If art is the beautiful lie, can love also be ushered into existence by duplicity? That’s the question at the center of Magic in the Moonlight, a movie inspired by early 20th century Europe’s fascination with spiritualism, seances and communicating with the dead.
Directed and written by Woody Allen, Magic in the Moonlight is set in 1928 and opens in Berlin, where Chinese-costumed Stanley Crawford (Colin Firth) plies his magician’s trade – he goes by the stage name Wei Ling Soo – to great acclaim. Backstage, we see him for the arrogant, insufferable prick he is. On the other hand, despite his own Mercurial trickery, Stanley is logical to a fault and takes great pleasure in spotting and debunking the multitude of fake spiritualists flooding the continent.

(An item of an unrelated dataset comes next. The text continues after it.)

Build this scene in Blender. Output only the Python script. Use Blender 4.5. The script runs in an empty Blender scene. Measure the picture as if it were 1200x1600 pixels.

One day, his close childhood friend – and rival magician – Howard (Simon McBurney) presents Stanley with a proposition to head to the south of France. There, a young woman named Sophie Baker (Emma Stone), traveling with her mother (Marcia Gay Harden), is causing quite a stir as a mystic. Howard is convinced Sophie is the real deal. But would Stanley, the ultimate spotter of fake spiritualists, weigh in with his opinion? The trip to France would provide Stanley the opportunity to visit his beloved aunt (Eileen Atkins), and he agrees to visit the estate where Sophie’s ukulele-strumming boyfriend (Hamish Linklater) and his mother (Jacki Weaver) will host Sophie’s visit.
Stanley – he does not believe in the spiritual realm and has remarked, “A pretty face never hurt a swindler” – is suddenly faced with figuring out whether Sophie’s “mental vibrations” make her guileless and gifted, or a grifter.
Magic in the Moonlight, although frothy and talky, has at its core some serious archetypal foundations. Stanley is determined to weed out and uncover, in Plutonian fashion, that which is hidden: Neptunian deception and that planet’s hallmark transcendent world. Sophie also embraces Mercury, as she communicates with the dead, also represented by Pluto. Of course, it’s Stanley’s goal to Mercurially spill the beans on Sophie’s Plutonic, outer-realm endeavors that occur beyond the veil of logic.
At this stage of his long career, Allen knows all about the power of seduction of Neptune which rules film and the pleasures of his chosen medium (pun intended). Sure, he’s playing with us. But two can play the game.